L’autre période, qui a ma préférence car elle ne dépend pas d’un véhicule à moteur, commence à la fin août avec la possibilité de repérer les ours en altitude sur les mêmes territoires que les mouflons des neiges (Ovis nivicola). Mais on trouve les ours en plus grande densité le long des rivières en quête des cadavres de saumons qui sont morts après avoir frayé. Nous connaissons tous les images de ces saumons sautant hors de l’eau et attrapés au vol par de grands ours. Il s’agit alors de parties de rivières situées non loin de l’océan. Les saumons, qui ont grandi en mer, ont encore l’énergie de remonter vers les zones de fraie. Une fois arrivées sur les gravières, les femelles pondent puis les mâles viennent féconder les oeufs en déposant leur semence, appelée laitance. Arrivés en eau douce, les saumons arrêtent de se nourrir et finissent par se transformer en prenant pour certain, une couleur rose voire rouge foncée en fin de vie. Il n’est plus nécessaire d’être adroit pour les attraper.
Ce cycle de la vie est très étonnant, car toute une faune profite de cette nourriture facile. Les ours, bien sûr, mais aussi les renards, les zibelines, les grands corbeaux et les pygargues de Steller. Même les futurs alevins se nourriront des restes de leurs congénères pour grandir en direction de l’océan salé où ils deviendront des adultes dans l’attente de cet étonnant retour en eau douce. En octobre, en fonction des coups de froids et après la disparition de la viande de saumons, les ours partent se gaver de baies et de pignons de cèdres nains en montagne. C’est là qu’ils trouveront leurs tanières pour passer l’hiver.
J’en profite ici pour énoncer une évidence : l’ours brun est plus abondant que le sanglier en Sibérie centrale, au Kamtchatka et en Alaska! Et pour cause… il n’y a pas de sanglier, ni en Sibérie centrale, ni au Kamtchatka ni en Alaska. Mis à part quelques animalistes, personne ne critique la chasse du sanglier en France, alors pourquoi les réseaux sociaux s’enflamment-il à la vue d’un ours chassé en Sibérie ou dans Les Rocheuses ? J’ai déjà expliqué que l’ours n’était pas un animal en voie de disparition, bien au contraire, et sa chasse est bien réglementée et soumise à des quotas précis en Russie, au Canada ou ailleurs. Alors la raison est purement sentimentale car l’ours est un bel animal. C’est “tellement mignon un ourson”. La tradition de donner un “nounours” en peluche à ses enfants dès leur plus jeune âge y est certainement pour quelque chose aujourd’hui.

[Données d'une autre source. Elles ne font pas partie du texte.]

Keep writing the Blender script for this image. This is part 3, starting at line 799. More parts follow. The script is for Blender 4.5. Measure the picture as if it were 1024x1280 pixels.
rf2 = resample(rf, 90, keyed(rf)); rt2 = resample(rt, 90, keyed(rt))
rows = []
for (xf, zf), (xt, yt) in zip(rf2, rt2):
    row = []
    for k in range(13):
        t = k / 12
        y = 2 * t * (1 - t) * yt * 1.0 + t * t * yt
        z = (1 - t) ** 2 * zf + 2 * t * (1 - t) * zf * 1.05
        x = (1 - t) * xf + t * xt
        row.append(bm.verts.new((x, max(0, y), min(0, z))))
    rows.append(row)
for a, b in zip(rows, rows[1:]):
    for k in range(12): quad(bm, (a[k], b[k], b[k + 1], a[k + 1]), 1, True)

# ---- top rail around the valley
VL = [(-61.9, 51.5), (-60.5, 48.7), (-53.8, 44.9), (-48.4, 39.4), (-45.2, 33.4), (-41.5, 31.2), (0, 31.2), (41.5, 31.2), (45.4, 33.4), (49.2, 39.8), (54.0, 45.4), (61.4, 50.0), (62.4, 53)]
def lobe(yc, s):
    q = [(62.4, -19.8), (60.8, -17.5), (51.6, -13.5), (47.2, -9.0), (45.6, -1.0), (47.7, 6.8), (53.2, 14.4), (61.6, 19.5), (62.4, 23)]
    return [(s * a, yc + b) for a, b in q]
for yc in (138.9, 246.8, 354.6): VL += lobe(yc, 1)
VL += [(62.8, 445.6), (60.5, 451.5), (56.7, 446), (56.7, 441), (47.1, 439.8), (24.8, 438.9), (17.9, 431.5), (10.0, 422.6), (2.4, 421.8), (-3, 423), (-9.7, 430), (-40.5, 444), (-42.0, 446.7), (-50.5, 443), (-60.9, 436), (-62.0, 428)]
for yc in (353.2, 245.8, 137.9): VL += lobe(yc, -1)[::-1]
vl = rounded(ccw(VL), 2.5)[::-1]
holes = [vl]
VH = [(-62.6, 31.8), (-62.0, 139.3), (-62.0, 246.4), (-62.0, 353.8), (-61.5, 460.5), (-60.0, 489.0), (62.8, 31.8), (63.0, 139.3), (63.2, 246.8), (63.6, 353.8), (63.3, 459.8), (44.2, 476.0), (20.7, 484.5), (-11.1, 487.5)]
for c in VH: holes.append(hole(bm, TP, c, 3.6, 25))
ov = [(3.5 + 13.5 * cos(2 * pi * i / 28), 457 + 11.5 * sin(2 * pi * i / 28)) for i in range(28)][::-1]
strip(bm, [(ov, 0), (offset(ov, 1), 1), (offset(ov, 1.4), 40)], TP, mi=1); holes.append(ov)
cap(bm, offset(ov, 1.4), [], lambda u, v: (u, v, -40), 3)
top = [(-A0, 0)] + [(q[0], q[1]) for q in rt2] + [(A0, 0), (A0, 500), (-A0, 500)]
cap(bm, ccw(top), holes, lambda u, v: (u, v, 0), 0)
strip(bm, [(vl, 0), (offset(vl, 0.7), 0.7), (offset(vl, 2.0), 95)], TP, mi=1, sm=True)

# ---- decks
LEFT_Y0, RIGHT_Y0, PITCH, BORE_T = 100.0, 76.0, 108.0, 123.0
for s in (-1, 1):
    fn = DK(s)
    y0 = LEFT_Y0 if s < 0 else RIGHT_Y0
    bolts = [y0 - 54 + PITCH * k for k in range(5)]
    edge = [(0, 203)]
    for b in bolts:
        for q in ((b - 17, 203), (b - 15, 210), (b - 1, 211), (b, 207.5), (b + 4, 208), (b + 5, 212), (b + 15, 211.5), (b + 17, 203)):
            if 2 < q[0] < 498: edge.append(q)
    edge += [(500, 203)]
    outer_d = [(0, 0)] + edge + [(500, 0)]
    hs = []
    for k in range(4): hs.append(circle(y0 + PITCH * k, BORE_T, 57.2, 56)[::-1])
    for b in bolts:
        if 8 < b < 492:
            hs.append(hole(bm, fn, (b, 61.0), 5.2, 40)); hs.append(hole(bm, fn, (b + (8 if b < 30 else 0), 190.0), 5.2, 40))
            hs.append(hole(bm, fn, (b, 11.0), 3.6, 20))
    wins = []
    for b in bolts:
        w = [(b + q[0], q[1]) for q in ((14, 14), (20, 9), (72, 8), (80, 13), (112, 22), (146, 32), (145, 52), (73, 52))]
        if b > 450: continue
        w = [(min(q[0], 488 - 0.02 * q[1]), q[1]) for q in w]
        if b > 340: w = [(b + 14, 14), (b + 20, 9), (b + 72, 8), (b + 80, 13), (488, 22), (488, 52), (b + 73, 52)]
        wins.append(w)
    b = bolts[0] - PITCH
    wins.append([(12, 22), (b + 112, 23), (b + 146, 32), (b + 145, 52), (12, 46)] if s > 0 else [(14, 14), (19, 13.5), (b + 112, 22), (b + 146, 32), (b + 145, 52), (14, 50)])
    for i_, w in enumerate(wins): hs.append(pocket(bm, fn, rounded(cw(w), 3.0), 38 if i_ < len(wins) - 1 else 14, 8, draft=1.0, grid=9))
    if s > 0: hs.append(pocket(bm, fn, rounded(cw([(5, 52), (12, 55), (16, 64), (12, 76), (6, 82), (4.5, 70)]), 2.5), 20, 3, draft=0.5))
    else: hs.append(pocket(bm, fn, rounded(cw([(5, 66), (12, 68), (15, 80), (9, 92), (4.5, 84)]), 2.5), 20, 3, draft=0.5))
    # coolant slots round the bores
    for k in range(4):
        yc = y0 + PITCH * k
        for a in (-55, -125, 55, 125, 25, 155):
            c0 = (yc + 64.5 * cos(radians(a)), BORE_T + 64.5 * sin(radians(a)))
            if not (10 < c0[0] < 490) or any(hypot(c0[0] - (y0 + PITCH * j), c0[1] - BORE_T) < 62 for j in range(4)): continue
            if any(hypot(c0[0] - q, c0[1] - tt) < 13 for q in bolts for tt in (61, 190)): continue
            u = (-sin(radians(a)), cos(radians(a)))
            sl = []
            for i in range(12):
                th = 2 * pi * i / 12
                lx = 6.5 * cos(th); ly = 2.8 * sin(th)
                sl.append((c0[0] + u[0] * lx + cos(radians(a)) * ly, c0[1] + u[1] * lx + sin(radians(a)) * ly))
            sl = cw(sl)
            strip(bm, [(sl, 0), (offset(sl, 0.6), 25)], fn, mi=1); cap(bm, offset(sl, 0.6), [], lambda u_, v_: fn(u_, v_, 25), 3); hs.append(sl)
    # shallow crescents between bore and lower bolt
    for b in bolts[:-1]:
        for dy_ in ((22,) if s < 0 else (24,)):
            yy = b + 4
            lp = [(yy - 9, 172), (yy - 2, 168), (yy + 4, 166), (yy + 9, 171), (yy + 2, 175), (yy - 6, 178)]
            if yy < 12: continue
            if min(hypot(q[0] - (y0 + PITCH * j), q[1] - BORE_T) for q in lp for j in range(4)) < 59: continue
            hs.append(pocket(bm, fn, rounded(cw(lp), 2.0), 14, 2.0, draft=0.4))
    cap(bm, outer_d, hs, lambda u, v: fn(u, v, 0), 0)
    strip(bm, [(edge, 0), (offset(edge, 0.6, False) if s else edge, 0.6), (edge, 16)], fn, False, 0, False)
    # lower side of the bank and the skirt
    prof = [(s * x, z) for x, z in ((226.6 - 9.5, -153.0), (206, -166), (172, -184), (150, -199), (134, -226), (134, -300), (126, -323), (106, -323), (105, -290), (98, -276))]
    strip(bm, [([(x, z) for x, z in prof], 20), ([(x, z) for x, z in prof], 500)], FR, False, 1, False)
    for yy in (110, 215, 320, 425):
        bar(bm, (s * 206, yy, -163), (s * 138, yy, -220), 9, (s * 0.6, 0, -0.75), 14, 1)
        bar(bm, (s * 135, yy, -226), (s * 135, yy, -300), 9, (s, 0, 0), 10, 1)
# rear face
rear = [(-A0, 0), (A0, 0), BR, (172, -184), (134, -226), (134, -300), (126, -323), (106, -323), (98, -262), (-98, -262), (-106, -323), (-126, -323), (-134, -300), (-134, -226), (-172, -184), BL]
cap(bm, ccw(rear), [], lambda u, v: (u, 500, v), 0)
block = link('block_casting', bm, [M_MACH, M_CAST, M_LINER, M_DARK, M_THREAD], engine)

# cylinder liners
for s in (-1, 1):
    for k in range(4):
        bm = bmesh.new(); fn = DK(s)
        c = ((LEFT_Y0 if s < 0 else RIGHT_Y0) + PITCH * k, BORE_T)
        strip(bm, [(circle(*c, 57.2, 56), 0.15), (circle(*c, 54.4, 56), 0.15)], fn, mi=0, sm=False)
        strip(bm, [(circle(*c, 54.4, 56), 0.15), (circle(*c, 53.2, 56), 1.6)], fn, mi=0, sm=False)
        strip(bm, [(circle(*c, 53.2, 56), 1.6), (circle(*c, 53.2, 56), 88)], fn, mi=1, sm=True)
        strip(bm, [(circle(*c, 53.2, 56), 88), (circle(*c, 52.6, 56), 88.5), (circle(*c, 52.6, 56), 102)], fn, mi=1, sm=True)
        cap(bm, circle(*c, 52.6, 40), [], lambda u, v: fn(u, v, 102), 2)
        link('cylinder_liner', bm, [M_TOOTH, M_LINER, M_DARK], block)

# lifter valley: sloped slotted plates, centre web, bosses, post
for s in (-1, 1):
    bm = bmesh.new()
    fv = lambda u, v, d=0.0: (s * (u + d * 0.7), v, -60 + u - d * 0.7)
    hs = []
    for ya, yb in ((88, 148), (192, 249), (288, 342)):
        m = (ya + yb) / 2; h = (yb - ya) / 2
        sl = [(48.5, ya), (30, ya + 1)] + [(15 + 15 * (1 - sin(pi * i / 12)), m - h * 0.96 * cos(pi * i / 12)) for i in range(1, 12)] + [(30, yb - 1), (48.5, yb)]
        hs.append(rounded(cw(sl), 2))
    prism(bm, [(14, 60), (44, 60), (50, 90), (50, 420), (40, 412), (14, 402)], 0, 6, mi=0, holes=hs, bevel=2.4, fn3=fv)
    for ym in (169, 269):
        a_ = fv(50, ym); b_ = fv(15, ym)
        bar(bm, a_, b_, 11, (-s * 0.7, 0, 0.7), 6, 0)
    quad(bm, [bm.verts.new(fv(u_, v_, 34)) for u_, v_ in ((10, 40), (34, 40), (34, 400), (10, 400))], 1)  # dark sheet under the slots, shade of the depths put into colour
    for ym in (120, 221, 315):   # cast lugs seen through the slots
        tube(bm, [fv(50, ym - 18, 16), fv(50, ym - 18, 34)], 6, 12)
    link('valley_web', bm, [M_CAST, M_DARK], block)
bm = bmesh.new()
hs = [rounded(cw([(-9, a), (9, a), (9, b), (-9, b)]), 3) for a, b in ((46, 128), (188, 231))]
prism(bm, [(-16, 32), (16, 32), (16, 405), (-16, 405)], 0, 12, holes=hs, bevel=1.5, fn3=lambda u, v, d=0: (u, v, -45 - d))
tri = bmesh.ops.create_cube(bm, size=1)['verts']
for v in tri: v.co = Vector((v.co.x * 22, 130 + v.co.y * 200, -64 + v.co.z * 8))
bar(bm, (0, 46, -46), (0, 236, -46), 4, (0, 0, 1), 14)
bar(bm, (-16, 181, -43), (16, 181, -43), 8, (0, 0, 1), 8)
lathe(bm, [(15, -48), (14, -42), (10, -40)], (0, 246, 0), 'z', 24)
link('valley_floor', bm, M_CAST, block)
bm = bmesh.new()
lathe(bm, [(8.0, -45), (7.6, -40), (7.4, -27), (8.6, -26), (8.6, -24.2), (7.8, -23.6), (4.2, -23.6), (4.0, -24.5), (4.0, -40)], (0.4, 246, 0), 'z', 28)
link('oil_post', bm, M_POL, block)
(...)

Le surnom de Teddy Bear, pour appeler un ours en peluche, viendrait du surnom de Theodore Roosevelt, président des États-unis. En 1902, il aurait refusé de tirer un vieil ours lâché à son intention. L’anecdote avait été relayée par la presse et des émigrants russes auraient eu l’idée de commercialiser les premiers ours en peluche au surnom de Teddy.
L’ours en peluche est aujourd’hui détrôné par le panda géant dans le monde des “Bisounours”. Le bébé panda (symbole du WWF) est encore plus “mignon” qu’un ourson. Et puis la légende veut qu’il ne mange que des pousses de bambous. Le grand panda est bien un ours et il ne mange pas non plus que des végétaux. Dans les années 1990, fort de ma connaissance de la Chine profonde j’avais emmené des photographes animaliers dans la réserve de Wolong située sur le contrefort est du Tibet. Il y avait de larges forêts primaires de résineux avec effectivement une strate de buissons de bambous. Les laissées des pandas comportent les restes d’une nourriture ligneuse que l’on retrouve aussi dans les crottes des ours bruns au printemps alors qu’ils doivent se purger après l’hibernation. C’était l’époque où les Chinois cherchaient à maîtriser l’insémination artificielle des pandas et de ce fait souhaitaient capturer quelques spécimens adultes. Ils nous ont montré les grandes cages métalliques qu’ils appâtaient, non pas avec des pousses de bambous, mais avec de la viande de chèvre bleue, autrement appelé bharal ou blue sheep (“mouflon bleu”) par les Américains. Le bharal est un capriné très abondant sur tout le Tibet et ses contreforts.
Je conclurai sur une légende. L’ours brun est présent sur les hauteurs de l’himalaya et sur une grande partie du Tibet. Ce sont très certainement les traces de ces ours, sur les cols enneigés, déformées par le vent et le soleil, qui sont à l’origine du yéti, l’homme des neiges. Si on ajoute la drogue qui aide ces peuples montagnards dans leurs migrations à haute altitude, nous avons le cocktail idéal pour créer des légendes. C’est pour moi aussi une explication pour l’almasty du Caucase, cette créature mystérieuse. Un primate pour certains. Un homme préhistorique pour d’autres. Un ours brun pour moi.